Если вам кто-то скажет, что знает, как надо петь музыку XVI века вообще и английскую музыку XVI века в частности, не принимайте этого человека всерьез. При огромном наборе сведений, якобы накопленных европейским опытом исторического музицирования, каждый конкретный исполнитель каждого старинного сочинения стоит на такой же дистанции к идеалу, как современный человек — к человеку доисторическому.
В отличие от аутентичной науки, имеющей вкус рекомендовать своим адептам приблизительность и очевидную условность достижений, среди рядовых потребителей аутентизма царит полнейшая безапелляционность. Каким образом человек, например, может знать реалии исчезнувшего кастратского пения и внятно формулировать признаки его породы в отличие, скажем, от контртеноровой культуры (своеобразной эрзац-разновидности запрещенного в северной Европе искусства кастратов) — непонятно. В этой связи деликатность "Декабрьских вечеров", вот уже второй год регулирующих наши представления об исполнителях старинной музыки, кажется в высшей мере похвальной.
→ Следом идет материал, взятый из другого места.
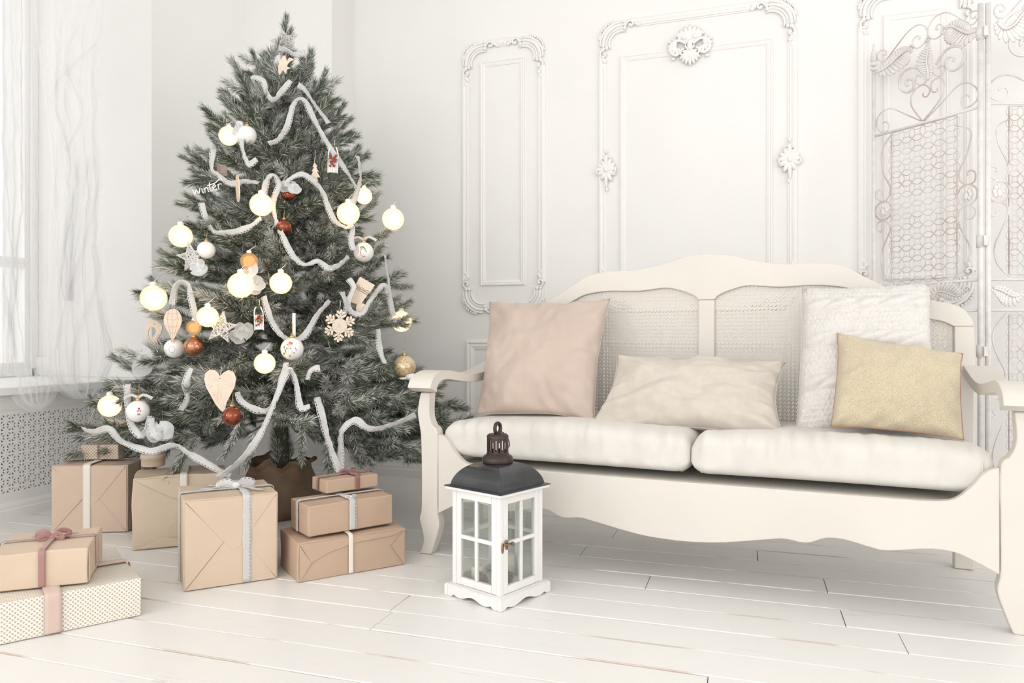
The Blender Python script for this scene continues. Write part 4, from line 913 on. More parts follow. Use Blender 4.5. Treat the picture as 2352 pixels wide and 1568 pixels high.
def env_flaps(e, W, H, m, T, c1, c2):   # four triangular folds meeting on an end face
    flap(e, m, T, [(0.004, 0.004), (c1[0], c1[1]), (0.004, H - 0.004)], 0.0006); flap(e, m, T, [(W - 0.004, 0.004), (W - 0.004, H - 0.004), (c2[0], c2[1])], 0.0006)
    flap(e, m, T, [(0.006, H - 0.003), (W - 0.006, H - 0.003), (W * 0.57, H * 0.42), (W * 0.50, H * 0.40), (W * 0.44, H * 0.47)], 0.0026)
    flap(e, m, T, [(0.006, 0.003), (W * 0.42, H * 0.50), (W * 0.62, H * 0.52), (W - 0.006, 0.003)], 0.0016)
FT = lambda p, q, d: (p, -d, q)
def lace(e, name, axis, pos, W, D, H, width, m='lace', rf=0.0015, sd=0., off=0.0065):
    p, n = loop_pts(axis, pos, W, D, H, off); pp = []; nn = []
    for i in range(len(p) - 1):
        for k in range(6): t = k / 6; pp.append(np.array(p[i]) * (1 - t) + np.array(p[i + 1]) * t); nn.append(np.array(n[i]) * (1 - t) + np.array(n[i + 1]) * t)
    o = ribbon_strip(pp, nn, width, 0, rf, sd).obj(name, M[m], e, solid=0.0008); return o
def bow(e, c, s, m, seed=0, tails=2, lace_=False, name='bow'):
    mb = MB(); c = np.array(c); random.seed(seed)
    def addstrip(path, nr, w_):
        q = ribbon_strip(catmull(path, 5), [nr] * (5 * (len(path) - 1) + 1), w_, 0, 0.002 if lace_ else 0.0, seed); o = len(mb.v); mb.v += q.v; mb.f += [tuple(o + k for k in f) for f in q.f]; mb.sm += q.sm; mb.uv += q.uv
    for sx in (1, -1):
        for (a, l, h) in ((0.35, 1.0, 0.55), (-0.5, 0.75, 0.4)) if not lace_ else ((0.2, 0.8, 0.35),):
            d = np.array([sx * math.cos(a), math.sin(a), 0]); pr = np.array([-d[1], d[0], 0])
            addstrip([c, c + d * s * .45 * l + np.array([0, 0, s * h]), c + d * s * l + np.array([0, 0, s * h * .7]), c + d * s * .9 * l + np.array([0, 0, s * .08]), c + d * s * .3 * l + np.array([0, 0, s * .10]), c + np.array([0, 0, s * .1])], pr * 1.0 + np.array([0, 0, 0.15]), s * .34)
    for k in range(tails):
        a = random.uniform(0, 6.28); d = np.array([math.cos(a), math.sin(a), 0])
        addstrip([c, c + d * s * .6 + np.array([0, 0, s * .12]), c + d * s * 1.3 + np.array([0, 0, 0.004]), c + d * s * 1.7 + np.array([0, 0, 0.004])], np.array([0, 0, 1.]), s * .30)
    mb.ell(c + np.array([0, 0, s * .15]), s * .2, s * .16, s * .16)
    return mb.obj(name, m, e, solid=0.0008)
R2 = lambda R, D: (RT * R + FW * D)[:2]
# stack on the left: dotted foil box, kraft box with mauve bow
a = R2(-1.460, 1.790); b = R2(-1.070, 2.096)
e8, W8 = gift('flat white gift with metallic dots and a broad blush band, at the bottom left', a, b, 0.40, 0.108, 0, M['dots_gold'], seed=1)
lace(e8, 'ribbon', 'x', W8 - 0.215, W8, 0.40, 0.108, 0.040, 'blush', 0); lace(e8, 'ribbon', 'y', 0.20, W8, 0.40, 0.108, 0.034, 'blush', 0)
a = R2(-1.408, 1.955); b = R2(-1.190, 2.040)
e7, W7 = gift('kraft gift tied with a mauve satin ribbon, lying on the flat dotted gift', a, b, 0.245, 0.100, 0.1125, M['kraft'], seed=2, soft=0.006)
lace(e7, 'ribbon', 'x', W7 * 0.53, W7, 0.245, 0.100, 0.016, 'mauve', 0); lace(e7, 'ribbon', 'y', 0.13, W7, 0.245, 0.100, 0.012, 'mauve', 0)
bow(e7, (W7 * 0.53, 0.125, 0.102), 0.042, M['mauve'], 4, 3)
flap(e7, M['kraft'], lambda p, q, d: (W7 + d, p, q), [(0.006, 0.09), (0.10, 0.03), (0.006, 0.004)], 0.0004)
# tall box with ivory ribbon, small dotted parcel on it
a = R2(-1.895, 2.99); b = R2(-1.595, 3.018)
e5, W5 = gift('large square kraft gift with a plain ivory ribbon by the radiator cover', a, b, 0.26, 0.278, 0, M['kraft_pink'], seed=3)
env_flaps(e5, W5, 0.278, M['kraft_pink'], FT, (W5 * 0.42, 0.145), (W5 * 0.56, 0.14)); lace(e5, 'ribbon', 'x', W5 * 0.47, W5, 0.26, 0.278, 0.030, 'ivory', 0)
lace(e5, 'ribbon', 'y', 0.13, W5, 0.26, 0.278, 0.030, 'ivory', 0)
a = R2(-1.838, 3.10); b = R2(-1.680, 3.10)
e55, W55 = gift('small dotted beige parcel tied with brown cord, on the large square kraft gift', a, b, 0.12, 0.062, 0.287, M['dots_small'], name='parcel', seed=4, soft=0.006)
lace(e55, 'cord', 'x', W55 * 0.48, W55, 0.12, 0.062, 0.006, 'mauve', 0); lace(e55, 'cord', 'y', 0.06, W55, 0.12, 0.062, 0.006, 'mauve', 0)
# bag-like package
a = R2(-1.433, 2.742); b = R2(-1.13, 2.86)
e6, W6 = gift('crumpled pale kraft package with an ivory ribbon behind the big laced box', a, b, 0.20, 0.275, 0, M['kraft_pale'], name='gift_package', seed=5, soft=0.012)
flap(e6, M['kraft_pale'], FT, [(0.005, 0.268), (0.17, 0.268), (0.165, 0.185), (0.14, 0.19)], 0.004, 0.002); flap(e6, M['kraft_pale'], FT, [(0.01, 0.006), (0.11, 0.045), (0.17, 0.03), (0.17, 0.006)], 0.004, 0.002)
lace(e6, 'ribbon', 'x', W6 * 0.55, W6, 0.20, 0.275, 0.026, 'ivory', 0)
c = pd(352, 1062, 2.95)[:2]; e9 = empty('round_gift', (c[0], c[1], 0.2865)); tag(e9, 'small round kraft box resting on the crumpled pale package', 'gift', 'wrapped gifts by the tree')
MB().lathe([(0, 0), (0.042, 0), (0.044, 0.003), (0.044, 0.030), (0.047, 0.031), (0.047, 0.048), (0.045, 0.050), (0, 0.051)], 28).obj('box', M['kraft_pale'], e9)
# big laced box
a = R2(-1.037, 2.294); b = R2(-0.783, 2.429)
e1, W1 = gift('big kraft cube gift with a white gauze ribbon and bow, front centre', a, b, 0.265, 0.286, 0, M['kraft'], seed=6)
env_flaps(e1, W1, 0.286, M['kraft'], FT, (W1 * 0.42, 0.145), (W1 * 0.57, 0.15)); lace(e1, 'gauze_ribbon', 'x', W1 * 0.66, W1, 0.265, 0.286, 0.026); lace(e1, 'gauze_ribbon', 'y', 0.12, W1, 0.265, 0.286, 0.024, sd=3.)
bow(e1, (W1 * 0.60, 0.12, 0.290), 0.066, M['lace'], 9, 4, True)
# stack of three on the right
a = R2(-0.701, 2.377); b = R2(-0.378, 2.579)
e3, W3 = gift('long brown kraft gift with a thin ivory ribbon, lowest in the stack of three', a, b, 0.22, 0.130, 0, M['kraft_brown'], seed=7, soft=0.006)
flap(e3, M['kraft_brown'], FT, [(0.006, 0.126), (0.045, 0.060), (0.10, 0.085), (0.20, 0.106), (W3 - 0.05, 0.110), (W3 - 0.006, 0.126)], 0.003, 0.0016); flap(e3, M['kraft_brown'], FT, [(0.006, 0.004), (0.045, 0.060), (0.006, 0.122)], 0.0015); flap(e3, M['kraft_brown'], FT, [(W3 - 0.006, 0.004), (W3 - 0.006, 0.122), (W3 - 0.055, 0.075)], 0.0035)
lace(e3, 'ribbon', 'x', W3 * 0.47, W3, 0.22, 0.130, 0.016, 'ivory', 0)
a = R2(-0.676, 2.417); b = R2(-0.428, 2.606)
e2, W2 = gift('kraft gift with a white gauze ribbon, middle of the stack of three', a, b, 0.165, 0.103, 0.1385, M['kraft_brown'], seed=8, soft=0.005)
flap(e2, M['kraft_brown'], lambda p, q, d: (-d, 0.165 - p, q), [(0.16, 0.098), (0.09, 0.055), (0.16, 0.006)], 0.001); lace(e2, 'gauze_ribbon', 'x', W2 * 0.5, W2, 0.165, 0.103, 0.026); lace(e2, 'gauze_ribbon', 'y', 0.09, W2, 0.165, 0.103, 0.018, sd=2.)
bow(e2, (W2 * 0.52, 0.022, 0.108), 0.022, M['lace'], 3, 0, True)
a = R2(-0.700, 2.609); b = R2(-0.545, 2.745)
d_ = (b - a) / np.linalg.norm(b - a); pr = np.array([-d_[1], d_[0]]); a = a - pr * 0.075; b = b - pr * 0.075
e4, W4 = gift('small flat kraft gift with a burgundy ribbon, on top of the stack of three', a, b, 0.115, 0.046, 0.255, M['kraft_brown'], seed=9)
lace(e4, 'ribbon', 'x', W4 * 0.58, W4, 0.115, 0.046, 0.015, 'burgundy', 0); lace(e4, 'ribbon', 'y', 0.06, W4, 0.115, 0.046, 0.012, 'burgundy', 0); bow(e4, (W4 * 0.58, 0.06, 0.048), 0.030, M['burgundy'], 6, 2)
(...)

Если прошлогодние программы фестиваля представляли Эмму Керкби (Emma Kirkby) (сопрано), Робина Блейза (Robin Blaze), самого молодого из британских контртеноров, и Королевский ансамбль с двумя контртенорами в порядке ознакомления с музыкой шекспировской Англии, то нынешний концерт Майкла Чанса — другое. Он выглядит укреплением музейной позиции фестиваля, в одиночку взявшегося изменить ситуацию неосведомленности москвичей в искусстве старинного пения.
Наилучшая среда обитания Майкла Чанса — это, конечно, генделевские оперы. Обладатель агрессивного имени и лучезарной внешности идеально исполняет в них роли дофинов-изгнанников, чье партии сейчас традиционно поют контртеноры. Лучшие из них — Дэвид Дэниелс (David Daniels) и Робин Блейз. Но и они проигрывают аристократическим статям Майкла Чанса.
На "Декабрьских вечерах", исполняя под лютню романсы, баллады и песни современников Шекспира, Чанс заметно отклонился от обычного для себя амплуа. В обстановке, лишенной оперного размаха, под интимный перебор лютни Чанс воспроизвел такой трепетности пение, что впору было сравнивать его с Михаилом Глинкой — известным мастером расстраивания сердец и выворачивания душ наизнанку.
Только Чансов голос — вне мускульной опоры (контртенор держится исключительно на связках) — звучал посланником эпохи, которая в отличие от эпохи Глинки ощущала музыку в отрыве от плоти. Женскость-мужескость, впоследствии отлившиеся в оперных амплуа, тут еще не выражены. Важнее идеалистика экспрессии — сложный контраст гладких и шероховатых интонаций; метафорический диапазон — то две октавы в крик, то пять нот полушепотом. Сплошная трепка и щекотание нервов. К тому же публику бросает в жар и в холод бесконечность, казалось бы, тривиального чередования быстрого с медленным, веселого с грустным. А Чанс сидит на стуле и поет.
"Никто не знает больше, чем умеет, и не умеет больше, чем знает",— писал в прошлом веке Роберт Шуман, критикуя одного из не понравившихся ему исполнителей музыки Баха. Готова поручиться, что только-только открытая тогда музыка Баха казалась Шуману такой же далекой, какой сейчас нам кажется творчество Томаса Кемпиона (Thomas Campion), Джона Дауленда (John Dowland), Джона Дэниэла (John Daniel) и Томаса Форда (Thomas Ford). Ручаюсь так же, что если в следующем столетии эти композиторы вызовут бум, аналогичный нынешнему — баховскому, то произойдет это во многом благодаря душевной и вокальной интуиции таких исполнителей, как Майкл Чанс.